A project log for Pilot-1 CPU (ECM-16/TTL partial build)

This is a proof-of-concept sub-project spun off from my main homebrew CPU project.

pavelPavel 01/06/2022 at 16:320 Comments

I found out that the choice to use positive conditions for conditional jumps forces me to use additional instructions for creating a loop. As the simplest example, here is a program which shifts a single bit to the left and stops when it falls off:

0     ADD r0 0x01    ; initialising register r0 with value of 1
1     ROLC r0 r0     ; rotating word in register r0 through carry 1 bit left
2     JC [4]         ; jump to address 4 if carry is set
3     J [1]          ; jump to address 1 to continue rotation
4     HLT            ; stop execution

 As seen on snippet above, there are two jump instructions in row, and the conditional jump is executed each time, but until the end is just skipped, as condition is false.

Given that here I can only use 16 words for instruction, this is just dead weight that bloats the code.
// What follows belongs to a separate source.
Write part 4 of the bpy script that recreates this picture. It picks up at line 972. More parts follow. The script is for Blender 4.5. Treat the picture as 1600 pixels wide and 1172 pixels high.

It would be wiser to use negative condition, Jump If Not Carry, thus needing only 1 jump instruction: 

0     ADD r0 0x01    ; initialising register r0 with value of 1
1     ROLC r0 r0     ; rotating word in register r0 through carry 1 bit left
2     JNC [1]        ; if carry is not set, jump to address 1 to continue rotation
3     HLT            ; else, stop execution

To change the positive to negative condition, a simple rewiring is sufficient: as the flag value is stored in 74hc74 d-flip-flop, I just need to use its inverted outputs instead of direct ones, and switch places for couple of outputs:


As for the whole Pilot-1 contraption, it has at least 1 bug (most probably intermittent short in Fast Adder) which I still haven't fixed yet. This bug shows as stuck bit 9, and is prominent at faster clock speeds, so it is fairly difficult to pinpoint the root cause.